WORK TO COMPLETE. Count every line in the data below where "picture" occurs, then state that number and nothing more.
● ● ●
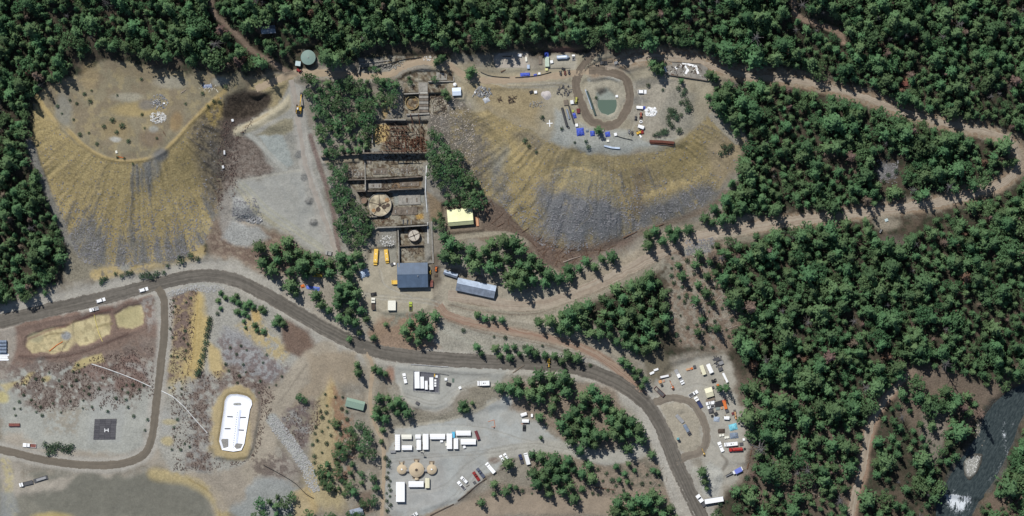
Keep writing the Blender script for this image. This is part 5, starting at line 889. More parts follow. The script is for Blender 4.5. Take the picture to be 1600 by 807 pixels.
def yurt(cx, cy, r, label, cap, group, big=False):
    t = thing('dome_tent', label, 'tent', cx, cy, 0, group); R = r*MPP; hw = 2.6 if not big else 3.2; hr = hw + R*.42
    part(t, 'wall', B().lathe([(R*.96,-.2),(R*.96,hw)], 32), TANC); rf = part(t, 'roof', B().lathe([(R*.94,hw-.12),(R*1.02,hw-.1),(R*.7,hw+(hr-hw)*.42),(R*.35,hw+(hr-hw)*.75),(R*.1,hr),(0.02,hr+.05)], 32), TANC, smooth=False)
    for k in range(16): a = 6.283*k/16; part(rf, 'seam', B().bar((R*1.0*math.cos(a), R*1.0*math.sin(a), hw-.03), (R*.12*math.cos(a), R*.12*math.sin(a), hr+.03), .09, .06), TANC)
    part(t, 'roof_cap', B().lathe([(R*.2,hr-R*.05),(R*.17,hr+.12),(R*.1,hr+.3),(.02,hr+.38)], 16), cap); v = part(t, 'entrance', B().ext([(-.9,-.2),(-.9,2.0),(0,2.5),(.9,2.0),(.9,-.2)], R*.9, R+1.7), TANC); part(v, 'door', B().box(-.5, .5, R+1.68, R+1.74, 0, 1.95), WOOD)
    part(t, 'deck', B().box(-2.2, 2.2, R+.3, R+2.6, -.2, .12), WOOD)
    if big: part(t, 'entrance', B().ext([(-1.4,-.2),(-1.4,2.1),(0,2.7),(1.4,2.1),(1.4,-.2)], -R-2.2, -R*.9), TANC); part(t, 'steps', B().box(-3.2,-1.5,-R-1.4,-R+.3,-.2,.3).box(1.5,3.2,-R-1.4,-R+.3,-.2,.3), WOOD)
    return t
def gable_house(P4, ridge_frac, hwall, hridge, roof_m, wall_m, label, name, cat='building', seams=12, over=.5, roof2=None, doors=1, chim=False, group=None):
    """P4 = roof corners tl, tr, br, bl in the picture; the ridge runs along the long side"""
    P = np.array(P4, float); c = P.mean(0); ax = ((P[1]-P[0])+(P[2]-P[3]))/2; ay = ((P[3]-P[0])+(P[2]-P[1]))/2; a = math.atan2(-ax[1], ax[0]); h = np.hypot(*ax)*MPP/2; w = np.hypot(*ay)*MPP/2
    t = thing(name, label, cat, c[0], c[1], a, group); yr = w-2*w*ridge_frac; hw_, ww = h-over, w-over
    part(t, 'wall', B().add([(-hw_,-ww,-1.5),(hw_,-ww,-1.5),(hw_,ww,-1.5),(-hw_,ww,-1.5),(-hw_,-ww,hwall),(hw_,-ww,hwall),(hw_,ww,hwall),(-hw_,ww,hwall),(-hw_,yr,hridge-.25),(hw_,yr,hridge-.25)], [(3,2,1,0),(0,1,5,4),(2,3,7,6),(0,4,8,7,3),(1,2,6,9,5),(4,5,9,8),(6,7,8,9)]), wall_m)
    th = .14
    for s, ye in ((1, w), (-1, -w)):
        zlo = hwall-.1; b = B().add([(-h,ye,zlo),(h,ye,zlo),(h,yr,hridge),(-h,yr,hridge),(-h,ye,zlo+th),(h,ye,zlo+th),(h,yr,hridge+th),(-h,yr,hridge+th)], [(0,1,2,3),(7,6,5,4),(0,4,5,1),(1,5,6,2),(2,6,7,3),(3,7,4,0)])
        r = part(t, 'roof_slope', b, roof_m if (s == 1 or roof2 is None) else roof2)
        for i in range(seams+1): xx = -h+.03+(2*h-.06)*i/seams; part(r, 'roof_seam', B().bar((xx,ye,zlo+th+.02), (xx,yr,hridge+th+.02), .07, .07), roof_m if (s == 1 or roof2 is None) else roof2)
    part(t, 'ridge_cap', B().box(-h-.02, h+.02, yr-.22, yr+.22, hridge+th, hridge+th+.1), roof_m); 
    for k in range(doors): xx = -h*.5+k*h*.9; d = part(t, 'door', B().box(xx-1.6, xx+1.6, -ww-.06, -ww+.03, 0, min(hwall-.4, 3.4)), STEEL); part(d, 'handle', B().box(xx-.2, xx+.2, -ww-.1, -ww-.05, .9, 1.0), DSTEEL)
    for k in range(4): xx = -h*.8+k*h*.5; f = part(t, 'window', B().box(xx-.6, xx+.6, ww-.04, ww+.05, 1.3, 2.3), WHITE); part(f, 'pane', B().box(xx-.5, xx+.5, ww+.04, ww+.07, 1.4, 2.2), GLASS)
    if chim: part(t, 'roof_vent', B().cyl((h*.35,-w*.08,hridge-.3), (h*.35,-w*.08,hridge+.8), .3).cyl((h*.35,-w*.08,hridge+.8), (h*.35,-w*.08,hridge+1.0), .45, .1), STEEL)
    return t
def tarp(cx, cy, lpx, wpx, ang, hh, m, label, seed, name='tarpaulin', cat='tarpaulin', lumps=3):
    """covered heap: a draped sheet over bulky goods"""
    t = thing(name, label, cat, cx, cy, ang, None, True); n = 12; V = []; h, w = lpx*MPP/2, wpx*MPP/2; rng = random.Random(seed); L = [(rng.uniform(-.5,.5)*h, rng.uniform(-.4,.4)*w, rng.uniform(.5,1.0)) for _ in range(lumps)]
    for j in range(n+1):
        for i in range(n+1):
            x = -h+2*h*i/n; y = -w+2*w*j/n; e = max(abs(i/n-.5), abs(j/n-.5))*2; z = hh*max(0, 1-e**5)*(.45+.55*max(q*math.exp(-((x-a)**2/(h*h*.3)+(y-b)**2/(w*w*.4))) for a, b, q in L)) + rng.uniform(-.06,.1)*hh; k = 1+.08*rng.uniform(-1,1) if e > .9 else 1
            V.append((x*k, y*k, max(z, .02)))
    part(t, 'sheet', B().add(V, [(j*(n+1)+i, j*(n+1)+i+1, (j+1)*(n+1)+i+1, (j+1)*(n+1)+i) for j in range(n) for i in range(n)]), m); part(t, 'edge', B().bar((-h,-w,.06),(h,-w,.06),.1).bar((-h,w,.06),(h,w,.06),.1).bar((-h,-w,.06),(-h,w,.06),.1).bar((h,-w,.06),(h,w,.06),.1), m)
    for a, b, q in L[:2]: part(t, 'weight', B().box(a-.25, a+.25, b-.15, b+.15, hh*.8, hh*.95), WOOD)
    return t
def excavator(fr, re, label, m=None, name='excavator', reach=.5):
    """tracks and house at the rear point, boom reaching to the front point"""
    m = m or YELLOW; dx, dy = fr[0]-re[0], fr[1]-re[1]; L = math.hypot(dx, dy)*MPP; s = max(.55, L/11.0); a = math.atan2(-dy, dx); t = thing(name, label, 'excavator', re[0]+dx*.22, re[1]+dy*.22, a, None, True)
    for q in (-1, 1): tr = part(t, 'track', B().ext([(-2.0*s,.3*s),(-1.7*s,0),(1.7*s,0),(2.0*s,.3*s),(1.8*s,.85*s),(-1.8*s,.85*s)], q*1.25*s-.3*s, q*1.25*s+.3*s), BLACK)
    hs = part(t, 'house', B().box(-2.3*s, 1.3*s, -1.3*s, 1.3*s, 1.0*s, 2.1*s, .12*s, .1*s), m); part(hs, 'counterweight', B().box(-2.7*s, -2.3*s, -1.2*s, 1.2*s, 1.0*s, 2.0*s, .1*s), DSTEEL); part(hs, 'engine_cover', B().box(-2.1*s, -.6*s, -1.1*s, 1.1*s, 2.1*s, 2.4*s, .2*s, .2*s), BLACK)
    c = part(t, 'cab', B().box(-.1*s, 1.4*s, .3*s, 1.3*s, 2.1*s, 3.0*s, .15*s, .1*s), m); part(c, 'window', B().box(1.28*s, 1.42*s, .4*s, 1.2*s, 2.2*s, 2.9*s), GLASS); part(c, 'roof', B().box(.1*s, 1.2*s, .4*s, 1.2*s, 3.0*s, 3.08*s), WHITE)
    f = L*.78; part(t, 'boom', B().bar((1.0*s,-.2*s,1.8*s), (f*.55,-.2*s,3.6*s), .5*s, .7*s), m); part(t, 'stick', B().bar((f*.53,-.2*s,3.7*s), (f*.9,-.2*s,1.6*s), .38*s, .5*s), m); part(t, 'bucket', B().ext([(f*.86,1.7*s),(f*.98,1.5*s),(f*1.0,.5*s),(f*.85,.4*s),(f*.8,1.0*s)], -.75*s, .35*s), DSTEEL)
    return t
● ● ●
TASK OUTPUT. 2